The explanatory notes explain which goods or services are meant or not meant to fall under the class headings and are to be considered an integral part of the classification.


General Remarks

The indications of goods or services appearing in the class headings are general indications relating to the fields to which, in principle, the goods or services belong. The Alphabetical List should therefore be consulted in order to ascertain the exact classification of each individual product or service.

Goods

If a product cannot be classified with the aid of the List of Classes, the Explanatory Notes and the Alphabetical List, the following remarks set forth the criteria to be applied:

  1. A finished product is in principle classified according to its function or purpose. If the function or purpose of a finished product is not mentioned in any class heading, the finished product is classified by analogy with other comparable finished products, indicated in the Alphabetical List. If none is found, other subsidiary criteria, such as that of the material of which the product is made or its mode of operation, are applied.
  2. A finished product which is a multipurpose composite object (e.g., clocks incorporating radios) may be classified in all classes that correspond to any of its functions or intended purposes. If those functions or purposes are not mentioned in any class heading, other criteria, indicated under (a), above, are to be applied.
  3. Raw materials, unworked or semi-worked, are in principle classified according to the material of which they consist.
  4. Goods intended to form part of another product are in principle classified in the same class as that product only in cases where the same type of goods cannot normally be used for another purpose. In all other cases, the criterion indicated under (a), above, applies.
  5. When a product, whether finished or not, is classified according to the material of which it is made, and it is made of different materials, the product is in principle classified according to the material which predominates.
  6. Cases adapted to the product they are intended to contain are in principle classified in the same class as the product.

Services

If a service cannot be classified with the aid of the List of Classes, the Explanatory Notes and the Alphabetical List, the following remarks set forth the criteria to be applied:

  1. Services are in principle classified according to the branches of activities specified in the headings of the service classes and in their Explanatory Notes or, if not specified, by analogy with other comparable services indicated in the Alphabetical List.
  2. Rental services are in principle classified in the same classes as the services provided by means of the rented objects (e.g., Rental of telephones, covered by Class 38). Leasing services are analogous to rental services and therefore should be classified in the same way.
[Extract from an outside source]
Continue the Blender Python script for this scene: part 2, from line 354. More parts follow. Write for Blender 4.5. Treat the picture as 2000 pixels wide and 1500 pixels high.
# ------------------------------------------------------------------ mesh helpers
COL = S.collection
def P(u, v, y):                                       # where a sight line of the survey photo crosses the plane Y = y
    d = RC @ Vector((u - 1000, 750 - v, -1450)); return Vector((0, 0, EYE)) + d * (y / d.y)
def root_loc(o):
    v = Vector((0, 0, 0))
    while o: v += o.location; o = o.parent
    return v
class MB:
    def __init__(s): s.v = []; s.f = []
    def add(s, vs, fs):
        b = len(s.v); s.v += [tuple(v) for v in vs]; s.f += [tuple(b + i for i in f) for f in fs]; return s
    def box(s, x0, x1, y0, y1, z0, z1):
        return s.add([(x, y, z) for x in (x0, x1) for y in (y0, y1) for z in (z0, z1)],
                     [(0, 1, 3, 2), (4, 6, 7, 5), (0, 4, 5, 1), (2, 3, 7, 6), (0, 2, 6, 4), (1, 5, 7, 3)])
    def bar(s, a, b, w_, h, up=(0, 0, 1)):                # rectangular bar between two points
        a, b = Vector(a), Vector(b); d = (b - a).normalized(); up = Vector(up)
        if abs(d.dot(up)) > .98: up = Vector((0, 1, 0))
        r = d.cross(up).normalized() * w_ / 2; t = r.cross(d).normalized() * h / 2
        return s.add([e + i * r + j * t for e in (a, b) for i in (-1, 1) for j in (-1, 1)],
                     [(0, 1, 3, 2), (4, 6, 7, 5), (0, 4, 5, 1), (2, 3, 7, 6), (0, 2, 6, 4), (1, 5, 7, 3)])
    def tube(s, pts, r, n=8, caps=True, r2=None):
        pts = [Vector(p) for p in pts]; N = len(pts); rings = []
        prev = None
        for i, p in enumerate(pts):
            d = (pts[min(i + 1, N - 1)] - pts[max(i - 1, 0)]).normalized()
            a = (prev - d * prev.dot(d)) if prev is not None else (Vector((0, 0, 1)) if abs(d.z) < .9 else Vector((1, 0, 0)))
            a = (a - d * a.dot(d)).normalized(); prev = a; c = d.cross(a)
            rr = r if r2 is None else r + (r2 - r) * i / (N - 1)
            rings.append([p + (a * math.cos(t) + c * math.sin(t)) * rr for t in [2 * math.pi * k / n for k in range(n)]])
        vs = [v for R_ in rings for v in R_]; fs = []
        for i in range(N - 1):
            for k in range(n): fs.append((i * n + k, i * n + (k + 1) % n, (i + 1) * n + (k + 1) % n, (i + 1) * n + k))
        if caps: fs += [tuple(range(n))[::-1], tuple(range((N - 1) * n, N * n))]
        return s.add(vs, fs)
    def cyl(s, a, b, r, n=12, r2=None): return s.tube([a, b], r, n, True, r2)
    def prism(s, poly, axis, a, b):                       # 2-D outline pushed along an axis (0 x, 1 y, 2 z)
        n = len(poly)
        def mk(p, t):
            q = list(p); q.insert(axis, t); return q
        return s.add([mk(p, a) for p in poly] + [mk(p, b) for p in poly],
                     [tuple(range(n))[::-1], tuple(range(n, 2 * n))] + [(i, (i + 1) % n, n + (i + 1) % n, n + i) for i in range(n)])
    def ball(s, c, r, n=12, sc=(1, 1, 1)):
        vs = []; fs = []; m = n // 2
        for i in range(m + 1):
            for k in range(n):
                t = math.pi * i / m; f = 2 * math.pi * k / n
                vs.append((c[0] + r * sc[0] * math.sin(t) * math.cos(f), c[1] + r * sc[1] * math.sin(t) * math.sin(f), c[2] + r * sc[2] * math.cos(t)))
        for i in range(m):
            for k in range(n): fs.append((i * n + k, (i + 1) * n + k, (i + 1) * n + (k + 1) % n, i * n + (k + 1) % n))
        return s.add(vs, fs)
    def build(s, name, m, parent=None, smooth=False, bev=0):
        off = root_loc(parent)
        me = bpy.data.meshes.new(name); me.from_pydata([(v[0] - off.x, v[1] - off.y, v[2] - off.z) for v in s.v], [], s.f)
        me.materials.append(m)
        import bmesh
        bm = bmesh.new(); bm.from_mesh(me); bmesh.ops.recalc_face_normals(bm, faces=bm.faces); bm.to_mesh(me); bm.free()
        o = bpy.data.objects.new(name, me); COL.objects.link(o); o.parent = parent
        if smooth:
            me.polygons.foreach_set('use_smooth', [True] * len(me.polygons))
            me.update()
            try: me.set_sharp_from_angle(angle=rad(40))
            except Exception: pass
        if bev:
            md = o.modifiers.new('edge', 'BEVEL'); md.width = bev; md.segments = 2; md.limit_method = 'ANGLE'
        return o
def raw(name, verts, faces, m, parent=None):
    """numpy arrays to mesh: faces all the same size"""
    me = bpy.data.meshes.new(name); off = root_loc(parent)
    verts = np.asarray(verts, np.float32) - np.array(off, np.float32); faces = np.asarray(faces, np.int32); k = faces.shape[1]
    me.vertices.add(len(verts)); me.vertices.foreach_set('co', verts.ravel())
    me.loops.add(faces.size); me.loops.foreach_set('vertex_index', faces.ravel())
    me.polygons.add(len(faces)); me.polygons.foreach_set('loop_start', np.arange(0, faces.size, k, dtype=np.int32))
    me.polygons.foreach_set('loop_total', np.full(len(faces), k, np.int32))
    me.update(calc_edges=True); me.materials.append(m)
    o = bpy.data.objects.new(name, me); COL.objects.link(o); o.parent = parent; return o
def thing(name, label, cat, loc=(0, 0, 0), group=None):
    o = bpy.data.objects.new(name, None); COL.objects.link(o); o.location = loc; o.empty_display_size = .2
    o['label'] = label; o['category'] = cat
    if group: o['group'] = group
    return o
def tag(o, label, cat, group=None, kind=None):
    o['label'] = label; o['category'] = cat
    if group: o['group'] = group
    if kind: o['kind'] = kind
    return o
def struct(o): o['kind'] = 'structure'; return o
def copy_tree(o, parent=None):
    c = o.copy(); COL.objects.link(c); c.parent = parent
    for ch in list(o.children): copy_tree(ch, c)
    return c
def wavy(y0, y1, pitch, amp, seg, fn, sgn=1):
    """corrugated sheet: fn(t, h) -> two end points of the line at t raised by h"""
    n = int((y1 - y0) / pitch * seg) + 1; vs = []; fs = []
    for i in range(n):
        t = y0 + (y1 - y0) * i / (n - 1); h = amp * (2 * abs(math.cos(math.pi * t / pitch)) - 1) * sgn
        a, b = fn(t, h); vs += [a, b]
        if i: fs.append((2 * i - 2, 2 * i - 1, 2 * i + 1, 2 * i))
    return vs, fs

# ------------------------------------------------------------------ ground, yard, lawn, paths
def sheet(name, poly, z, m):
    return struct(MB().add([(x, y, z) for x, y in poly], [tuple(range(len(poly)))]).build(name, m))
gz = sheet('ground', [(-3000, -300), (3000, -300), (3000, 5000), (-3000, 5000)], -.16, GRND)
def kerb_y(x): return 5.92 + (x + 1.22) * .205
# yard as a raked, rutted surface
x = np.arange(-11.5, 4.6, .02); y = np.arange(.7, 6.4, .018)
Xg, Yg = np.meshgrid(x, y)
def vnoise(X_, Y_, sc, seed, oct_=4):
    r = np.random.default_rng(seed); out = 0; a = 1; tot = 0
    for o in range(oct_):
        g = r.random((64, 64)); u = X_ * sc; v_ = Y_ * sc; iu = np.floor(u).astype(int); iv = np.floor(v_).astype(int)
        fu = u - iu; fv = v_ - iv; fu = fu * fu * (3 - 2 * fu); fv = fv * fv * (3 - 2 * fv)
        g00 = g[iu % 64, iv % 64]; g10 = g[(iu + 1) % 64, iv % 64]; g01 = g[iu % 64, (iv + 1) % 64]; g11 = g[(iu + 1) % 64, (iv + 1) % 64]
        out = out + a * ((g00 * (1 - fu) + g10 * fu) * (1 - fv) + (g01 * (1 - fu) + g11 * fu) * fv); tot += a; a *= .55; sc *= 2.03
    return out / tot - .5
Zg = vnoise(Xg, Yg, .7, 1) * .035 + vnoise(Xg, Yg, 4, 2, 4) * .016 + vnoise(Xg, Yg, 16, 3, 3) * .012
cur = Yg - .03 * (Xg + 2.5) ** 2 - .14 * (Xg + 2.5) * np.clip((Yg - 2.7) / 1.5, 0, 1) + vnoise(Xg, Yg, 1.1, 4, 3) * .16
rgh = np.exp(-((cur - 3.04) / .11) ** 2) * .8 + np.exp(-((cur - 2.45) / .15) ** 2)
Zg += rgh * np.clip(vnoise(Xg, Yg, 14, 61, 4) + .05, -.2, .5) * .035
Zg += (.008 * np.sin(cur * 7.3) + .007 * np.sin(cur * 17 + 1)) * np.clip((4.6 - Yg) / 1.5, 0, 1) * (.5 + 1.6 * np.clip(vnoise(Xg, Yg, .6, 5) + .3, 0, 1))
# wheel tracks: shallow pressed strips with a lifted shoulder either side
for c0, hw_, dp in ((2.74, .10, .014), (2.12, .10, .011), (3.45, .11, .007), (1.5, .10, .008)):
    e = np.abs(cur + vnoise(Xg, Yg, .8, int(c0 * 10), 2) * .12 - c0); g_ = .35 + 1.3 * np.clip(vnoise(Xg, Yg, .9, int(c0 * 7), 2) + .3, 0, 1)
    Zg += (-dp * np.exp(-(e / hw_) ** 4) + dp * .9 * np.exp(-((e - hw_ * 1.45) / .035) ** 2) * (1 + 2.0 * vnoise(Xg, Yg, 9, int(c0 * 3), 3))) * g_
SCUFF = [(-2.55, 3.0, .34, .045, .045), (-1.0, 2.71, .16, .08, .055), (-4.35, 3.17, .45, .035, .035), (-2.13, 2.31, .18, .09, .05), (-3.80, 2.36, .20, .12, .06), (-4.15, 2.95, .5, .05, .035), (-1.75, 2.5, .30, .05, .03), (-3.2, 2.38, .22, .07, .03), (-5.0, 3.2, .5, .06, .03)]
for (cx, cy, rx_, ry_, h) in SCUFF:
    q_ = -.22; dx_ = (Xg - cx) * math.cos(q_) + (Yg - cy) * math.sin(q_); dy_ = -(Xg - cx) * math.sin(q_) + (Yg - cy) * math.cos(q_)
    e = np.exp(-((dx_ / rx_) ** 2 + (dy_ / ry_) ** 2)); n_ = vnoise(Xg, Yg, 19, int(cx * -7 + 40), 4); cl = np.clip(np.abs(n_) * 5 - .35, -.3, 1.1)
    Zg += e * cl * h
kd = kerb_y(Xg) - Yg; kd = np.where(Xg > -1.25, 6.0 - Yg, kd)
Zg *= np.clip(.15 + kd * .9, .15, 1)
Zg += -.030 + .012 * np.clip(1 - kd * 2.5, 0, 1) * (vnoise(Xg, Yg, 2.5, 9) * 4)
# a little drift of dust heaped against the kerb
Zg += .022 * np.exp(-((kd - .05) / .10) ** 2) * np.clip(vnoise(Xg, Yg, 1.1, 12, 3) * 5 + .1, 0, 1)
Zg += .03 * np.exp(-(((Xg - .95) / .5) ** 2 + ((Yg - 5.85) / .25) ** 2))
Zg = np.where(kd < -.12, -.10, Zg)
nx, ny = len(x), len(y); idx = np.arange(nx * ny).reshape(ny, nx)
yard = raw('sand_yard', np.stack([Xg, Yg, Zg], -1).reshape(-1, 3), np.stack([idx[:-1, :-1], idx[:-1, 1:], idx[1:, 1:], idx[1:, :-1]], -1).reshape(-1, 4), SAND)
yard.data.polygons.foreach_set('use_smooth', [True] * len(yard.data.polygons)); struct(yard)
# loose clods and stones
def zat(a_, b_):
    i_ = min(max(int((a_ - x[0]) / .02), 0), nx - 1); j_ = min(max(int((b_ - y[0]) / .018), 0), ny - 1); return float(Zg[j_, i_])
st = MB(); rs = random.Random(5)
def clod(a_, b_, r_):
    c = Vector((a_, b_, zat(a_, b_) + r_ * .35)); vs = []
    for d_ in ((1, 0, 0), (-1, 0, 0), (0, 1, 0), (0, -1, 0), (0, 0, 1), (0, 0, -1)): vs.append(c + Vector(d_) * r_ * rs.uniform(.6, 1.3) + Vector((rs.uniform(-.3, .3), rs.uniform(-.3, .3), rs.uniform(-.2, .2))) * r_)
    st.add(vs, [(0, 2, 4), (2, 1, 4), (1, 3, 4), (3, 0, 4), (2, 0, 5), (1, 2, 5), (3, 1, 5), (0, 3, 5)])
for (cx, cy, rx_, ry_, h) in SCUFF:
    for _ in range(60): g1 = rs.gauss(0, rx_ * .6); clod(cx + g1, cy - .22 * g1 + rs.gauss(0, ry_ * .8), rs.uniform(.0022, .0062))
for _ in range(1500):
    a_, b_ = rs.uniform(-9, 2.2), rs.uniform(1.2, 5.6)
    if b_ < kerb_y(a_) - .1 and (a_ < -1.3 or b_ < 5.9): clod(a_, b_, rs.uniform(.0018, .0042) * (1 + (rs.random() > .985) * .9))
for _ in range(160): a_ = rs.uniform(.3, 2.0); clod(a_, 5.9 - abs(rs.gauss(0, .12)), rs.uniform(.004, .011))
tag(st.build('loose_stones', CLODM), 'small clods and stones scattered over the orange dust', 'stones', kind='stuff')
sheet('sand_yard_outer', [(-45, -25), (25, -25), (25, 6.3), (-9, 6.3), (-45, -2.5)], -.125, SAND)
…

However, hire- or lease-purchase financing is classified in Class 36 as a financial service.
  3. Services that provide advice, information or consultation are in principle classified in the same classes as the services that correspond to the subject matter of the advice, information or consultation, e.g., transportation consultancy (Cl. 39), business management consultancy (Cl. 35), financial consultancy (Cl. 36), beauty consultancy (Cl. 44). The rendering of the advice, information or consultancy by electronic means (e.g., telephone, computer) does not affect the classification of these services.
  4. Services rendered in the framework of franchising are in principle classified in the same class as the particular services provided by the franchisor (e.g., business advice relating to franchising (Class 35), financing services relating to franchising (Class 36), legal services relating to franchising (Class 45)).